Walking on Broken Glass

A Broken Glass Plate Negative, Courtesy of Smithsonian Institution Archives.

We are in the throes of summer here in Washington DC, and that means three things:  heat, more heat, and interns. Interns not only allow us to share expertise and experience with newcomers to the field, but also allow us to address projects that we may not have the time to see to ourselves. One project I have had a few of our interns working on this summer is the inventorying and stabilization of broken glass plate negatives.

For a brief description of glass plate negatives, check out Merry Foresta’s post “There will always be a photography”. A large portion of the collection I work with consists of glass plate negatives, and unfortunately, a number of those are broken.

Another broken glass plate negative from the collections, Courtesy of Smithsonian Institution Archiv

With the aid of two fantastic interns, Rachel Midura and Shereen Choudhury, I now have a comprehensive inventory of all the broken glass, detailing any information that was written on their housing, as well as the level of distress on the glass. Inventorying is about as exciting as it sounds (not very), but the second part of the project is to stabilize the plates, which also probably does not sound very interesting, but I assure you is barrels of fun.

Marguerite Roby working on a glass plate negative, Courtesy of Susannah Wells.

The first step in this process is to put the plates back together. This can be as simple as refitting two pieces of a clean break back together, or may involve a more elaborate reassembly of dozens of shards of shattered glass. Like putting together puzzles? Well, I have upwards of eight hundred of them to solve. I like to think of it as extreme puzzle making because of the element of danger involved in working with a medium with sharp edges. I would also like to note that safety procedures are strictly adhered to and that every precaution is taken to ensure that no injuries occur.

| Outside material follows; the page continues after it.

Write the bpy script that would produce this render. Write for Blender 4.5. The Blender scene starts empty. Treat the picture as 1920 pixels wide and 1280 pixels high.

After the plates are reassembled, they are scanned so that we have a visual record of what is on these plates. What we have discovered is a diverse cross section of the Smithsonian Institution’s history, including manuscripts, plant and animal specimens, exhibits, people of note, and anthropological studies. What is interesting to me, as an archivist, is that the glass plates that were once used as a method of documenting artifacts have become artifacts themselves.

A rehoused glass plate negative, Courtesy of Smithsonian Institution Archives.

Now, onto the actual stabilization bit. After the glass is scanned, the pieces are placed in sink mats (strips of board adhered to the edges of a backboard to make a recess, or sink, for the object to be placed). Cardboard “bumpers” are placed between the pieces of glass so the edges don’t touch. This process keeps the glass from moving and greatly reduces the chance of further breakage. The result of this looks kind of like a deconstructed puzzle, and to me has an artistic element about it, an artifact of an artifact of an artifact if you will.

The work completed by our interns this summer has revealed many riches in this collection, and I look forward to approaching the next piece to the greater puzzle, which is doing a little investigative work on the origins of the glass plates themselves.